* **Exercise task**
Search the material for "high" and show all lines that contain it.

* **Entries supplied**

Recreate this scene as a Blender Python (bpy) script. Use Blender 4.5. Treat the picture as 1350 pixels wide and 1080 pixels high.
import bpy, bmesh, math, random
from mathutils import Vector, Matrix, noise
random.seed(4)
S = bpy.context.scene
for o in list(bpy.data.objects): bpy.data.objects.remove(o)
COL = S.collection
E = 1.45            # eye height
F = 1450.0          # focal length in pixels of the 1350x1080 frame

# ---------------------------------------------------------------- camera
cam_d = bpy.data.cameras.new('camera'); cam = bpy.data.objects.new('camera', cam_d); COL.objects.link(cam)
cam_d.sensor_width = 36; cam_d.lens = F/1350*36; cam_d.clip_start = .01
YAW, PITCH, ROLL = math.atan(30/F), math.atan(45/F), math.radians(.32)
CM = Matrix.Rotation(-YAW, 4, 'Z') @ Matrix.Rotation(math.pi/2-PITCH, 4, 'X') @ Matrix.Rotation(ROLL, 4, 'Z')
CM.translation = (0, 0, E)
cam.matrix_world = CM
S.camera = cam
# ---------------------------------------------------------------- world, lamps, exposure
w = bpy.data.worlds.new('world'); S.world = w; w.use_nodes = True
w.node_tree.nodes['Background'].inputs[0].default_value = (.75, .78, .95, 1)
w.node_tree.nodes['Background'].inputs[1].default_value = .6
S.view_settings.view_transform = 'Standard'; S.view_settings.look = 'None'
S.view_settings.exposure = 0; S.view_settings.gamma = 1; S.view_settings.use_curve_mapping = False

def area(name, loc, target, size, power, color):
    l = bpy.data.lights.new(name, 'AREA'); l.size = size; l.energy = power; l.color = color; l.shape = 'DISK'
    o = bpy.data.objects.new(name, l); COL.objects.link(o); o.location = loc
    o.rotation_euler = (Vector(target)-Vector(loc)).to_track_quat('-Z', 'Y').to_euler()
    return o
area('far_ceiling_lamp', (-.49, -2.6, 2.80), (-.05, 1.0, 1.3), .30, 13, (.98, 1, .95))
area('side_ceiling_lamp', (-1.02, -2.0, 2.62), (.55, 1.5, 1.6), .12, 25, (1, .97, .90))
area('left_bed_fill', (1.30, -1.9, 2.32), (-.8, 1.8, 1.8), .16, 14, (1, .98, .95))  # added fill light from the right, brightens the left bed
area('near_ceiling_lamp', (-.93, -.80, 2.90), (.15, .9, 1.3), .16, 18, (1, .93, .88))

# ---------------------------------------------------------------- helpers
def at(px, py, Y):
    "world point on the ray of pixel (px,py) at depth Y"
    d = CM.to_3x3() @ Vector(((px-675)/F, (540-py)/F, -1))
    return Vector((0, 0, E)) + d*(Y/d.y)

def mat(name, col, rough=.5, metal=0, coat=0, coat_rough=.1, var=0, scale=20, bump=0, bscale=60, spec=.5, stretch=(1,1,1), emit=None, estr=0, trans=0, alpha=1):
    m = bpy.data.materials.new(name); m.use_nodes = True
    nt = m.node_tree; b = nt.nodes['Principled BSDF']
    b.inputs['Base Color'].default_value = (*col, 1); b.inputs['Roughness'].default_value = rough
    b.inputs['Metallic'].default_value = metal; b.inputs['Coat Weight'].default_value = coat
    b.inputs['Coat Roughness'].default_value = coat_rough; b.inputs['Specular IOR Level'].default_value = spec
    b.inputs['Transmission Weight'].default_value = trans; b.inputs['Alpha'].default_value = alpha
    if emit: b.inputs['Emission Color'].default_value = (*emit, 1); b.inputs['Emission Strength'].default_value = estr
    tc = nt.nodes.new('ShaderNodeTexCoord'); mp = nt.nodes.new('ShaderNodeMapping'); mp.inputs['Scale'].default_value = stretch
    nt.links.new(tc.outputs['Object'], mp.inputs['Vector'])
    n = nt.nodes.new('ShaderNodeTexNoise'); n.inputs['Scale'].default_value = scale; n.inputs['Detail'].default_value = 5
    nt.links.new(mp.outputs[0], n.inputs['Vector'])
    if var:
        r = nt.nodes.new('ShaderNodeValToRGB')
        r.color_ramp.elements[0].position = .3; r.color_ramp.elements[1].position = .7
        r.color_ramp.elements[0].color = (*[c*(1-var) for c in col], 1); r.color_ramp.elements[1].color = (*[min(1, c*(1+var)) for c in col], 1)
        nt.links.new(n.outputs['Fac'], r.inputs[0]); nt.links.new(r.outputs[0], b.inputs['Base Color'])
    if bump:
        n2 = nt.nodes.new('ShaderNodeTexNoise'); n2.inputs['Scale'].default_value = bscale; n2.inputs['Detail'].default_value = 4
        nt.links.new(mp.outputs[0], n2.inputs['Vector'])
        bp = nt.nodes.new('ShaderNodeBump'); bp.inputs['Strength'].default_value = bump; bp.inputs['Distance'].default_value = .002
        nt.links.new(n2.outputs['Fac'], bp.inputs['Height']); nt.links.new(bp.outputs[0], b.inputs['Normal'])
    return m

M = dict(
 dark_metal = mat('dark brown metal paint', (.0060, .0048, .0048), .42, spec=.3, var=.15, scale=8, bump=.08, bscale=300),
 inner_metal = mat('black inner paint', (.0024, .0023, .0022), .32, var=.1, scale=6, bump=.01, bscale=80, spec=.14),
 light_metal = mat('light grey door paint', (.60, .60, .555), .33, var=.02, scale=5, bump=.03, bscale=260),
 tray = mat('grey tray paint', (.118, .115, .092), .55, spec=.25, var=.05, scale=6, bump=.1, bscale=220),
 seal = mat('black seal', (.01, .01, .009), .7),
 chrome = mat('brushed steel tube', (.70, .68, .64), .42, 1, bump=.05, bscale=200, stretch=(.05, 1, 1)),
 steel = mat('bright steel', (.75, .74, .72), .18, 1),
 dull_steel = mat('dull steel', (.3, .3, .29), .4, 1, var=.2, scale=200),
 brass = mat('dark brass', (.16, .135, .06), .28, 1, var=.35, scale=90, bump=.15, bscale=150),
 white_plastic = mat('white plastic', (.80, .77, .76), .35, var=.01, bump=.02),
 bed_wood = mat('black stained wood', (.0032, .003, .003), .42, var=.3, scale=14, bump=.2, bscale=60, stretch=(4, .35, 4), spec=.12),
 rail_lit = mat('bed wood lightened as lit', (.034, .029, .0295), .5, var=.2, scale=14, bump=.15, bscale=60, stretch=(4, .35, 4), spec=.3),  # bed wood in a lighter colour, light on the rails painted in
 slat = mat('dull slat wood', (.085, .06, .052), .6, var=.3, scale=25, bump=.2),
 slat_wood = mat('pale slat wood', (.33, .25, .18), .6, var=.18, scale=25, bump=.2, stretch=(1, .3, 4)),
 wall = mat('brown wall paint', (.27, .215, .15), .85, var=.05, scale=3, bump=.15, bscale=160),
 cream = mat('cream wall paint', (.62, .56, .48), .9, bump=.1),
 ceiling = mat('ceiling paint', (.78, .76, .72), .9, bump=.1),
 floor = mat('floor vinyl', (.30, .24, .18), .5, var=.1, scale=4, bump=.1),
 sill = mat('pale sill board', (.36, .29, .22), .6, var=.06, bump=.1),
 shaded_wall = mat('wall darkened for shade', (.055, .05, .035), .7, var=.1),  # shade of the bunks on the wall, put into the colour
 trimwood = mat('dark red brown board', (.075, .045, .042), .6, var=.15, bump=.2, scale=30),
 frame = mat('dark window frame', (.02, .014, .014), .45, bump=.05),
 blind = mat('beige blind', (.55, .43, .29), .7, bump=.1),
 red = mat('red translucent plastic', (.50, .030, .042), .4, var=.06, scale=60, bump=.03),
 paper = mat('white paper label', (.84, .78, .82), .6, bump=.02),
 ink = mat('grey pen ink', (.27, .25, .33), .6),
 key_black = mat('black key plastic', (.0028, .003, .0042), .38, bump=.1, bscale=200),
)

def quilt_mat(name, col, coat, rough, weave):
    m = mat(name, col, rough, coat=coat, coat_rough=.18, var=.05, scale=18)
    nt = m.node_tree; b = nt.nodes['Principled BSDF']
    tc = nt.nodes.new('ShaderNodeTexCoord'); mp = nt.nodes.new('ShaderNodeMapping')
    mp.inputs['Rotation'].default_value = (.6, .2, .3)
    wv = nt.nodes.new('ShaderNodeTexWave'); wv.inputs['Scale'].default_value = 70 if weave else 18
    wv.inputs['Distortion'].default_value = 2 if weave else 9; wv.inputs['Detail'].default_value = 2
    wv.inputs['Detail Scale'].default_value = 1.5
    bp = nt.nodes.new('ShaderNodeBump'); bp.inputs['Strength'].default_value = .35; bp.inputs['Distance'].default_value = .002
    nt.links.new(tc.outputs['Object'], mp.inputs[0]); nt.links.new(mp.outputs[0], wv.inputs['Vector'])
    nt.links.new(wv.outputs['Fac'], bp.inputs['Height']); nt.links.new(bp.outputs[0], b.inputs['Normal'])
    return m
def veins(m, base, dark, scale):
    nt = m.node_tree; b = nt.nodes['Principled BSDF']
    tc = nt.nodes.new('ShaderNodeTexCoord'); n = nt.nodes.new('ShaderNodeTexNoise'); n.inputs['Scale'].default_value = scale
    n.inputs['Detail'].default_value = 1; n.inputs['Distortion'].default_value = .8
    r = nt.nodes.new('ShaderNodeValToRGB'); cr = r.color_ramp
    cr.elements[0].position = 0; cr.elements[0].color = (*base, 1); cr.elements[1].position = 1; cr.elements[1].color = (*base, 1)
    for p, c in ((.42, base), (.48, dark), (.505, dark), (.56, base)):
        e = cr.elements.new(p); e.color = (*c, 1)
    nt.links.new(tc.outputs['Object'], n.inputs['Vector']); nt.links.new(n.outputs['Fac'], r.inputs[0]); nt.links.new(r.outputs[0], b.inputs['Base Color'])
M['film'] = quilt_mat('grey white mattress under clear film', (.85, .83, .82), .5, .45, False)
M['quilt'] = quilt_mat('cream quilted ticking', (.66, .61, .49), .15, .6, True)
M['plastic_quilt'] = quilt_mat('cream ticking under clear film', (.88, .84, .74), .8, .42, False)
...
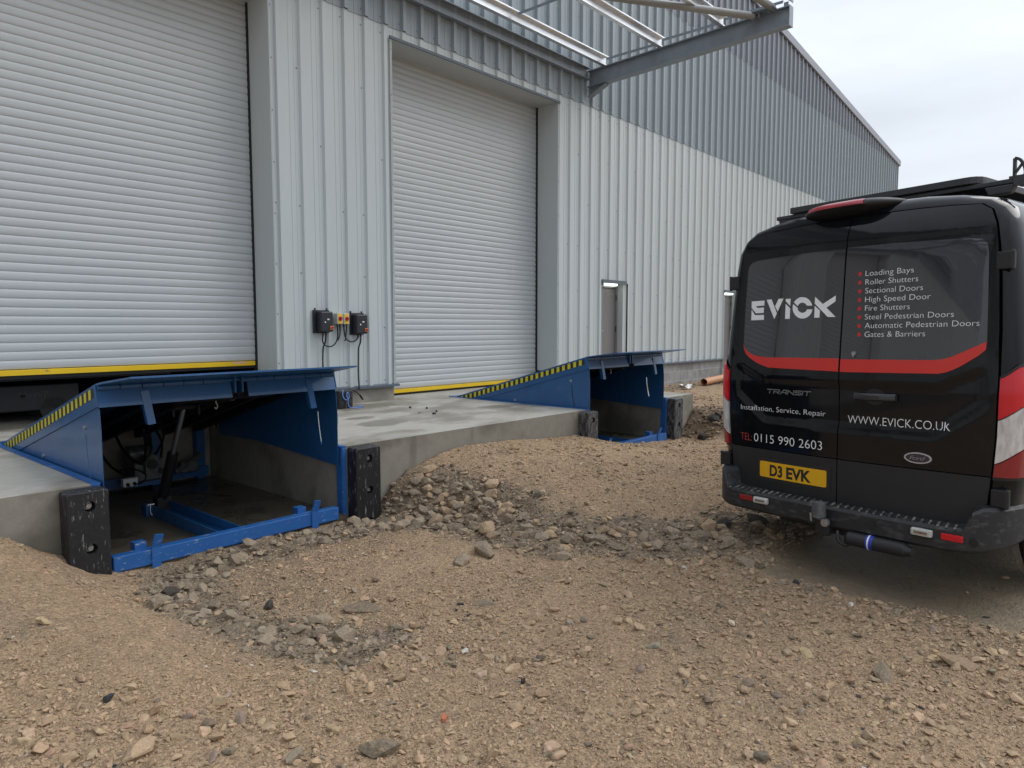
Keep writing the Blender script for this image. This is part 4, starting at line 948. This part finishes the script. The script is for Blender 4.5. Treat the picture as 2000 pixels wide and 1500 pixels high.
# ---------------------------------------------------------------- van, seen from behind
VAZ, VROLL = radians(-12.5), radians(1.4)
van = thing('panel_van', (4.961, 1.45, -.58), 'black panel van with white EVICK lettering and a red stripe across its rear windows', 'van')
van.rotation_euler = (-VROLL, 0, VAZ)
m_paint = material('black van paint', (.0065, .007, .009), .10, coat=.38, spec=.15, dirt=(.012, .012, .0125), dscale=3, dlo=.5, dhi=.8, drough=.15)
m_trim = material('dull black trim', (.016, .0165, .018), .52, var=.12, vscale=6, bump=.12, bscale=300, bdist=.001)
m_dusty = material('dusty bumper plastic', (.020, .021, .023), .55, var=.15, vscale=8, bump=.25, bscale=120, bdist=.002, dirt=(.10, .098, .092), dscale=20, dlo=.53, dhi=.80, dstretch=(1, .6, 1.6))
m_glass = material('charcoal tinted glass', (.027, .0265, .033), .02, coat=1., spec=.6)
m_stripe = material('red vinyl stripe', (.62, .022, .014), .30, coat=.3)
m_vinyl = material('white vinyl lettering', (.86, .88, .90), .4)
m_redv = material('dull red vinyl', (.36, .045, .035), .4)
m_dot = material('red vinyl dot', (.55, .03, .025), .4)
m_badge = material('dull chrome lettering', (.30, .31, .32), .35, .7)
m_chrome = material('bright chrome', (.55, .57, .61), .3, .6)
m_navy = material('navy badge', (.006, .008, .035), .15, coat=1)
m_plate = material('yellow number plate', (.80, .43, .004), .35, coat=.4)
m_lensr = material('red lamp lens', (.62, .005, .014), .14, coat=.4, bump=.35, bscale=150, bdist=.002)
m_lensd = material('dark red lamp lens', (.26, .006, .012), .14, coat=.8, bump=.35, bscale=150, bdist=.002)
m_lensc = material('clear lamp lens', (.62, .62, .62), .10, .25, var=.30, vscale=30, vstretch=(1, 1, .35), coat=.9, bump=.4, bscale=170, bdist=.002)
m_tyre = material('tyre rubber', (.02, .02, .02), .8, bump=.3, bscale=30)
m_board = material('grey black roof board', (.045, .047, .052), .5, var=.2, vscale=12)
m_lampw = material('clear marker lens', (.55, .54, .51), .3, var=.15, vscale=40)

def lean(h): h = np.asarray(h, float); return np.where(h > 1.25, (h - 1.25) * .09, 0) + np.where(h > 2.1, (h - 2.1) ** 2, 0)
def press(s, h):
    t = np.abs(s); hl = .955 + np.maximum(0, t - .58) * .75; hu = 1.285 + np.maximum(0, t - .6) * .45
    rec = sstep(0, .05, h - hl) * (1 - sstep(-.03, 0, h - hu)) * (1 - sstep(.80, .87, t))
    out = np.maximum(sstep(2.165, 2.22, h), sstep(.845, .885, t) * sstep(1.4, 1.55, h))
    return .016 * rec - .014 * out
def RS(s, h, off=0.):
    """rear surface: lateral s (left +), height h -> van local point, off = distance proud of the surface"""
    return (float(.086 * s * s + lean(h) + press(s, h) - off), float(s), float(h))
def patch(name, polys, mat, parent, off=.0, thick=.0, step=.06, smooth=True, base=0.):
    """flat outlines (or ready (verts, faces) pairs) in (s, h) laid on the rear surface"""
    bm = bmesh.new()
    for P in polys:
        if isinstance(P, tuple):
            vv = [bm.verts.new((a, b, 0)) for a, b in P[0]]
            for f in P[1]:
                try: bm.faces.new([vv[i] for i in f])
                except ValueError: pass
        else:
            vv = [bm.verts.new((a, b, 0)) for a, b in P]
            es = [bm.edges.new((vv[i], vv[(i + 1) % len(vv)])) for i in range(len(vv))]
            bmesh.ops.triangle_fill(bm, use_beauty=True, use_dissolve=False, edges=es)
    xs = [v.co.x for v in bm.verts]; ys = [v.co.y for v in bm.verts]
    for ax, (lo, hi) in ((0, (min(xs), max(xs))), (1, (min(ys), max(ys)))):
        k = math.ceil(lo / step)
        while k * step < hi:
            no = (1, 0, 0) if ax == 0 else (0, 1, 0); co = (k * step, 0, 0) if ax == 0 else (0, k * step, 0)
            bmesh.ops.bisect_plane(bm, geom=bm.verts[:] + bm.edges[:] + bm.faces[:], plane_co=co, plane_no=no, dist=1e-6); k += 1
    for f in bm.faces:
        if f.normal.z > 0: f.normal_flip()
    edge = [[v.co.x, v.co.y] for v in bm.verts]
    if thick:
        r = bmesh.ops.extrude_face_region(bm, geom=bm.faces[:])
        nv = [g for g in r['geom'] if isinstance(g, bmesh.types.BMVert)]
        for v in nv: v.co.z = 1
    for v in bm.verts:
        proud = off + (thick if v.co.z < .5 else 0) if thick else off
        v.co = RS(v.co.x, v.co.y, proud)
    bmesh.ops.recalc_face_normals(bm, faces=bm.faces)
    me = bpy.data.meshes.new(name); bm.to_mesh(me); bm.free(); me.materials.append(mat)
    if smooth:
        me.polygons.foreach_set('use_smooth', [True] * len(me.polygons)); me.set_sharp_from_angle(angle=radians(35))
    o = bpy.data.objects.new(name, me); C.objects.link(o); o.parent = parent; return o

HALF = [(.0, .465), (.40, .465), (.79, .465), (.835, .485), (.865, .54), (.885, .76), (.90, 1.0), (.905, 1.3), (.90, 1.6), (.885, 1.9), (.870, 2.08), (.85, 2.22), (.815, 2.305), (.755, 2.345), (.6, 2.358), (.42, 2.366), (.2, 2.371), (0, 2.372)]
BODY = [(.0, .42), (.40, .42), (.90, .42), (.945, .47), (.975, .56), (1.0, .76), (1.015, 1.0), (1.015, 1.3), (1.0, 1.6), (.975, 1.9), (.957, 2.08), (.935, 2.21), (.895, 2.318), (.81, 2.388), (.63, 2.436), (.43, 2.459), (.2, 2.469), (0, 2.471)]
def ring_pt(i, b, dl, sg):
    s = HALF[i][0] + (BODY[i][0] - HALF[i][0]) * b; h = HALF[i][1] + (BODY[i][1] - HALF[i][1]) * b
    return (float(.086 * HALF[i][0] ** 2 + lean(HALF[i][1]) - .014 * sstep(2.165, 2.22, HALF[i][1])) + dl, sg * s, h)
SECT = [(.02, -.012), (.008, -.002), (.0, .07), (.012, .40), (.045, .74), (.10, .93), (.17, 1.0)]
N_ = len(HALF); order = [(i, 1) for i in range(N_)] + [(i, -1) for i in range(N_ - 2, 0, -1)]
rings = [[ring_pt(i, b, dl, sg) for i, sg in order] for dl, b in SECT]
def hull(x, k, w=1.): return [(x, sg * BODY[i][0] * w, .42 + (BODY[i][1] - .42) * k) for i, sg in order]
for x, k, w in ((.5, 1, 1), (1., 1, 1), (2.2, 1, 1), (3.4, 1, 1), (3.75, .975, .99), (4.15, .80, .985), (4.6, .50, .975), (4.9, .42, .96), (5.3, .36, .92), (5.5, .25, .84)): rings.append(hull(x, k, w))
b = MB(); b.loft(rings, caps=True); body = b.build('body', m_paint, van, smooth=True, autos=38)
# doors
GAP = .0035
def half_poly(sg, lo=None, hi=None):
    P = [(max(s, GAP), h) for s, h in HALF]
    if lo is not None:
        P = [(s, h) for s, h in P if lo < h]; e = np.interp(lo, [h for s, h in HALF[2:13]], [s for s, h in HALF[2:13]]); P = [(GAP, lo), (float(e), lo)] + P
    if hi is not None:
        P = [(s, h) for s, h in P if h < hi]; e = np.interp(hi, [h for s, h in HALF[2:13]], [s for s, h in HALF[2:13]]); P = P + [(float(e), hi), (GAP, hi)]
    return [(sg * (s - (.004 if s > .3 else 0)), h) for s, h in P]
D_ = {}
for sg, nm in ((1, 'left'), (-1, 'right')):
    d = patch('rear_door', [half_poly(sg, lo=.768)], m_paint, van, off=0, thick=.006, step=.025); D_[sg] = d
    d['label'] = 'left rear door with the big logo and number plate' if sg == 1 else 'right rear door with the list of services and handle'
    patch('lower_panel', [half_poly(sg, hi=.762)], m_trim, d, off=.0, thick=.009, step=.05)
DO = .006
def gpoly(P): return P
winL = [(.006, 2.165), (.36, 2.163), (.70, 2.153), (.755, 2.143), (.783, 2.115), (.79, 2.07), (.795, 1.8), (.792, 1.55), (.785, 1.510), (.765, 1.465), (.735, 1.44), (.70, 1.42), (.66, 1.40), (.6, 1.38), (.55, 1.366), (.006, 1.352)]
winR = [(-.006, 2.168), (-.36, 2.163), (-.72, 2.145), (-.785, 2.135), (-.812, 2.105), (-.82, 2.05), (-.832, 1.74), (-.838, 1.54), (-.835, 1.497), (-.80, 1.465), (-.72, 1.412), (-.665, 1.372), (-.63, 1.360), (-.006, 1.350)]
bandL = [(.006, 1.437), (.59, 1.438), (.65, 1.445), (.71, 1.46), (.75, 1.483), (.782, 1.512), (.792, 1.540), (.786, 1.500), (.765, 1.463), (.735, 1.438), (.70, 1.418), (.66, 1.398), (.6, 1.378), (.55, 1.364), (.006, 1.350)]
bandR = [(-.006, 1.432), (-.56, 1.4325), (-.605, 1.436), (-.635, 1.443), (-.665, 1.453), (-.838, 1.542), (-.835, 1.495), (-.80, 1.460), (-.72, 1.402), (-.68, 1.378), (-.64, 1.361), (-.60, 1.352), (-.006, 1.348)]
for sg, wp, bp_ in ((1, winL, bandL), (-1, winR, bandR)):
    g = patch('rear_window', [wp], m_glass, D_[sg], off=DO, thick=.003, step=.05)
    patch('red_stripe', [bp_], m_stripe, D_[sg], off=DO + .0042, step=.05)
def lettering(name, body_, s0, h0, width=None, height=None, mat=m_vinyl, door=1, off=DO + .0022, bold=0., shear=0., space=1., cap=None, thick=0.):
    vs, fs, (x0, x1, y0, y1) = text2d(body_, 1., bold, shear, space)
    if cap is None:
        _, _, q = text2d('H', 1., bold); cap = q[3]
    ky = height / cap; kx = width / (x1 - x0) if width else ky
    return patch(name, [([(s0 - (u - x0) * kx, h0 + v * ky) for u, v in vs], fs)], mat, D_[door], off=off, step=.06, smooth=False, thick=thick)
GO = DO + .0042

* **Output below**
Recreate this scene as a Blender Python (bpy) script. Use Blender 4.5. Treat the picture as 1350 pixels wide and 1080 pixels high.
Keep writing the Blender script for this image. This is part 4, starting at line 948. This part finishes the script. The script is for Blender 4.5. Treat the picture as 2000 pixels wide and 1500 pixels high.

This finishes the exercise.